そして気がつけば、彼らが新しいスタンダードになっていました。

今でも彼らは、意識高く取り組んでいます。

日本人にも馴染みのある方が多いと思うThe NORTH FACE というアウトドアショップのウィリアムバーグ店では「環境に配慮し店内では音楽をかけていない」と入店した人たち全員に伝えています。私はレコードやCDはゴミになる可能性があるので、環境破壊に繋がるのは理解できたのですが「音楽のストリーミングサービスも莫大な量のデータを冷却する為にCO2を大量に排出しているんだ」と云われハッとしました。

また、マンハッタンのど真ん中で毎週末行われるりマーケットでは、地元ブルックリンだけでなく、様々なベンダーの方から野菜や果物を直接購入できるようになっていて、農業の安全性について学べる機会があります。「オーガニックだと、それだけで安全という解釈は間違っている。今は種が遺伝子組換されているから種が安全かを確かめないといけない、日本も確かアメリカの種を使っているはずだ」と教えてもらい、”種子法撤廃"という悪魔のような日本の法律改正を知るきっかけになりました。

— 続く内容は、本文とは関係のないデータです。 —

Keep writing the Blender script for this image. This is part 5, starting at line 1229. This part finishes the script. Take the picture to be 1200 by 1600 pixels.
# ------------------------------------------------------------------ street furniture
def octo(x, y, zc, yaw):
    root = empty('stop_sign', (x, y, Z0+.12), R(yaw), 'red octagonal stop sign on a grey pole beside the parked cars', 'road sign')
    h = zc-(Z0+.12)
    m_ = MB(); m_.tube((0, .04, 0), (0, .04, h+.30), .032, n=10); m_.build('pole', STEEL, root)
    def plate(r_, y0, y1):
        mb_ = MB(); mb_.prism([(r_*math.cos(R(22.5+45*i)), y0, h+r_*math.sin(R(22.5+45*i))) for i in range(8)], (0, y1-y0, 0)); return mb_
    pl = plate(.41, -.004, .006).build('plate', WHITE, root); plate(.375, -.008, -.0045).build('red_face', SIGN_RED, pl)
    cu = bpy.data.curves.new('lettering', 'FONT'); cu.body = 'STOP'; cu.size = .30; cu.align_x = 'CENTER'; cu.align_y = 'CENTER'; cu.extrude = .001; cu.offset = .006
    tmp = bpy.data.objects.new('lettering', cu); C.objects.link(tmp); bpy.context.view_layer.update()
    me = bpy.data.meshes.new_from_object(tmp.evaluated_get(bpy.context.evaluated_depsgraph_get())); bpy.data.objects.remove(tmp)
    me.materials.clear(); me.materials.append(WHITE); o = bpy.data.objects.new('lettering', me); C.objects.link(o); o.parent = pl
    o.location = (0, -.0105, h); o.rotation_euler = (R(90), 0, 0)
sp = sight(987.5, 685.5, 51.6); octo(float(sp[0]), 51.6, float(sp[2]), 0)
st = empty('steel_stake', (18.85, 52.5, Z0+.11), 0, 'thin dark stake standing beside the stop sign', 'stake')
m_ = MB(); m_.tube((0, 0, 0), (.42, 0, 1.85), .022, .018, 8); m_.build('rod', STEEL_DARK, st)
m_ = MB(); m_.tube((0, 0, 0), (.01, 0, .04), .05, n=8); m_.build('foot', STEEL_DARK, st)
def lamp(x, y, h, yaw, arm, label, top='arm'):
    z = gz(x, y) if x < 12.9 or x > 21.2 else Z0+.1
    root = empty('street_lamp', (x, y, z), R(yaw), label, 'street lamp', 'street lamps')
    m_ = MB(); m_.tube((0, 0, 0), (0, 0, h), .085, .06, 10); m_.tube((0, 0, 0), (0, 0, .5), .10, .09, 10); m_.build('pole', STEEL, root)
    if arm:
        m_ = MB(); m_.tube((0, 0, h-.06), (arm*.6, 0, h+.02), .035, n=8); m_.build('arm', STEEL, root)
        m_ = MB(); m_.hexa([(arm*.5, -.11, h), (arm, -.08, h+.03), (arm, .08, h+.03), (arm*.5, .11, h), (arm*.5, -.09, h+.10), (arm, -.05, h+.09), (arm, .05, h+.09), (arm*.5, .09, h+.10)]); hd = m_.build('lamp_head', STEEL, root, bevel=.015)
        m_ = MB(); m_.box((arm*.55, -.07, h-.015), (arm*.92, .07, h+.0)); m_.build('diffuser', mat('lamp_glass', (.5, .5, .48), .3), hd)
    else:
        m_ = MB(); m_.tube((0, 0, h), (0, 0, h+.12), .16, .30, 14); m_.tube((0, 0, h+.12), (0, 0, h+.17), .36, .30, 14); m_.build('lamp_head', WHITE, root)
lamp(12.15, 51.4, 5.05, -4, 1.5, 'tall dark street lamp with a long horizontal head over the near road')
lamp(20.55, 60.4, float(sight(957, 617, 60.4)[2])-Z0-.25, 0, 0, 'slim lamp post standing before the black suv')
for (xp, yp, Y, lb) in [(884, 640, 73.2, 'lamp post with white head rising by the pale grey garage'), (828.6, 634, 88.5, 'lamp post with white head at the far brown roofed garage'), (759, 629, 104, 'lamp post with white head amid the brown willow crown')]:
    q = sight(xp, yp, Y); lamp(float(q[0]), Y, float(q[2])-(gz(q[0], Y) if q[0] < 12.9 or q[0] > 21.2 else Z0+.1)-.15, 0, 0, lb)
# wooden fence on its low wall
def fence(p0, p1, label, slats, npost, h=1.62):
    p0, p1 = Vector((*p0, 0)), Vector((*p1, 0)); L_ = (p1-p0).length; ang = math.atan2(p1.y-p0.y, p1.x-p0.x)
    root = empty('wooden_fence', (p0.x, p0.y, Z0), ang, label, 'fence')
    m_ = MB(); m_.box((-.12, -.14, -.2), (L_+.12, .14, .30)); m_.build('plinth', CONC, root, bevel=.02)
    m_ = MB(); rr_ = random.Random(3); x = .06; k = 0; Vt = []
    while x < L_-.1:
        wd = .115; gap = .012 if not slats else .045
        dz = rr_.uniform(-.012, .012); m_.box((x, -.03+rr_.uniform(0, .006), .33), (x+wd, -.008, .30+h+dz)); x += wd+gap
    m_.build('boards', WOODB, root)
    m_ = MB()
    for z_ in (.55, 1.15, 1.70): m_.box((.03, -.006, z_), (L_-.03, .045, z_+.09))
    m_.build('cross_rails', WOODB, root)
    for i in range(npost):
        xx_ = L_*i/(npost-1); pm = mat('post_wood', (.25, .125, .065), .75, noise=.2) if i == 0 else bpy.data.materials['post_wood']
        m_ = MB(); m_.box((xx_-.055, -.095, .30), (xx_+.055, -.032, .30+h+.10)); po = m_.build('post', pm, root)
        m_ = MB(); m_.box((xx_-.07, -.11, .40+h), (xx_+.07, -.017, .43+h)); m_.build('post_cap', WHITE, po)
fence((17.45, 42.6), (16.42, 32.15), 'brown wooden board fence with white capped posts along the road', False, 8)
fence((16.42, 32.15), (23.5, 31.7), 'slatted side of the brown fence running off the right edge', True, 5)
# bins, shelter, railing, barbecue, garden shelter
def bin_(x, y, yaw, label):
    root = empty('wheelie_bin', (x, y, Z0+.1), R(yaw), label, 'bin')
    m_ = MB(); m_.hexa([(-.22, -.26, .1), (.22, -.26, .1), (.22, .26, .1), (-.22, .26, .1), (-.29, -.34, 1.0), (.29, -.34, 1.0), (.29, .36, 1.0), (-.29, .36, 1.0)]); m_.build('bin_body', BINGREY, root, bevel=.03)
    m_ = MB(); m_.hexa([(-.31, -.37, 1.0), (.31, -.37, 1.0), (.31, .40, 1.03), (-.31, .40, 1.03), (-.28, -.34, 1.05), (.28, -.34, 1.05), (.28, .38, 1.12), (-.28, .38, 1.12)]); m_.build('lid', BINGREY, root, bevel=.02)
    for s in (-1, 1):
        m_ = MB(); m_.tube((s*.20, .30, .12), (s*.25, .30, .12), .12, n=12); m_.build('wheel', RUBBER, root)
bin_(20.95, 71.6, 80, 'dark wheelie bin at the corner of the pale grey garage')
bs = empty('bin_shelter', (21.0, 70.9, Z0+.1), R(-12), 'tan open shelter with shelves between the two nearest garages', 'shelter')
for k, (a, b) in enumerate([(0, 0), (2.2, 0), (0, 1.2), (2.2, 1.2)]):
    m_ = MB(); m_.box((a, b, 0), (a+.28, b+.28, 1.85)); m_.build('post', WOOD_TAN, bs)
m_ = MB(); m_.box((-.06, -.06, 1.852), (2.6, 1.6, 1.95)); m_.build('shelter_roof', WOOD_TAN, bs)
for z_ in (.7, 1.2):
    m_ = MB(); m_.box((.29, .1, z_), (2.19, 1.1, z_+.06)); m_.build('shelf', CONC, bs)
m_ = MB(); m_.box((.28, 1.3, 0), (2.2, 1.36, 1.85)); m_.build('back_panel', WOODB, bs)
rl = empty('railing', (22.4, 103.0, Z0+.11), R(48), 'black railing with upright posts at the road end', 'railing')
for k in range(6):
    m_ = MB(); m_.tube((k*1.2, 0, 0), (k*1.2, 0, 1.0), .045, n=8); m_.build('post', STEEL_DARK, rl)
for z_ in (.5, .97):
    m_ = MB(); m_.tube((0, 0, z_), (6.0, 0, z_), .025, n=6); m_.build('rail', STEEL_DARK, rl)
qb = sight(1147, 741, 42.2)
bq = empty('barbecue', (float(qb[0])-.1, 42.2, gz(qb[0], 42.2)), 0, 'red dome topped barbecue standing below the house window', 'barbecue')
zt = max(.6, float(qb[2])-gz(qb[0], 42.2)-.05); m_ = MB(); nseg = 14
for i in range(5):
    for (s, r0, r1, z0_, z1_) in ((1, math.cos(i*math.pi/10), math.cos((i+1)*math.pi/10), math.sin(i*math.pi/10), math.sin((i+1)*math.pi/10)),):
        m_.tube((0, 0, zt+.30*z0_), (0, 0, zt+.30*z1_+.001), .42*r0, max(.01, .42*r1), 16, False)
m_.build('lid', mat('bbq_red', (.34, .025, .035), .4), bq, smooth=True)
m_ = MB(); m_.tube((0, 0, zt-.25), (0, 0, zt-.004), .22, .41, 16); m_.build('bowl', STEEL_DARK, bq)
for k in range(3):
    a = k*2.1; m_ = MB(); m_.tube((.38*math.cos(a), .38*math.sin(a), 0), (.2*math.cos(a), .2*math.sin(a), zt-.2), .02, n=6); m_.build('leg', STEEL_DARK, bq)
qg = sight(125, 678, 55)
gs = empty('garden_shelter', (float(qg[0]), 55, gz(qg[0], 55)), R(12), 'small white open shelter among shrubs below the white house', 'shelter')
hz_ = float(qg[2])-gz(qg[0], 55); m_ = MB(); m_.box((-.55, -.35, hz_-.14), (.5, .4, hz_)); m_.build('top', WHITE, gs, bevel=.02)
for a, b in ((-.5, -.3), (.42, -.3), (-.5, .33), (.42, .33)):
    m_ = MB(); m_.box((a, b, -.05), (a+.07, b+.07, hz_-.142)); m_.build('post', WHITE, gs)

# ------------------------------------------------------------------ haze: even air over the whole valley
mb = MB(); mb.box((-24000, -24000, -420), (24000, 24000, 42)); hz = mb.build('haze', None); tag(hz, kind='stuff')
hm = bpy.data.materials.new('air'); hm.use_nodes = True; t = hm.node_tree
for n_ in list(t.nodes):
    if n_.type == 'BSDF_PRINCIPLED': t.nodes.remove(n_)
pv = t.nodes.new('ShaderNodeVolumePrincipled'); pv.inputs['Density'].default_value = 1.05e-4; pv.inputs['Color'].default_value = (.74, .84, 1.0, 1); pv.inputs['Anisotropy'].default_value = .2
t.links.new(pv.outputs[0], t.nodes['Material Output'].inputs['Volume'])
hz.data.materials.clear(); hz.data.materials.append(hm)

数年間“ヒップスター”と皮肉られていた言葉は、何か問題が起こった時に、人とつながって立ち向かえる力に変わっていました。1人1人が意識高く考え、地に足をつけながら、みんなとつながっていく。ニューヨークは様々な人種がいる特殊な場所ではありますが、そのような特別な場所に住んでいなくても「意識高い系」「ヒップスター」という価値観を築き、前向きな心を持つことはできるものだと思います。

「意識が高いのは良いことなんだ」という価値観を大切にして、希望ある未来に関わっていけたらいいな、と思っています。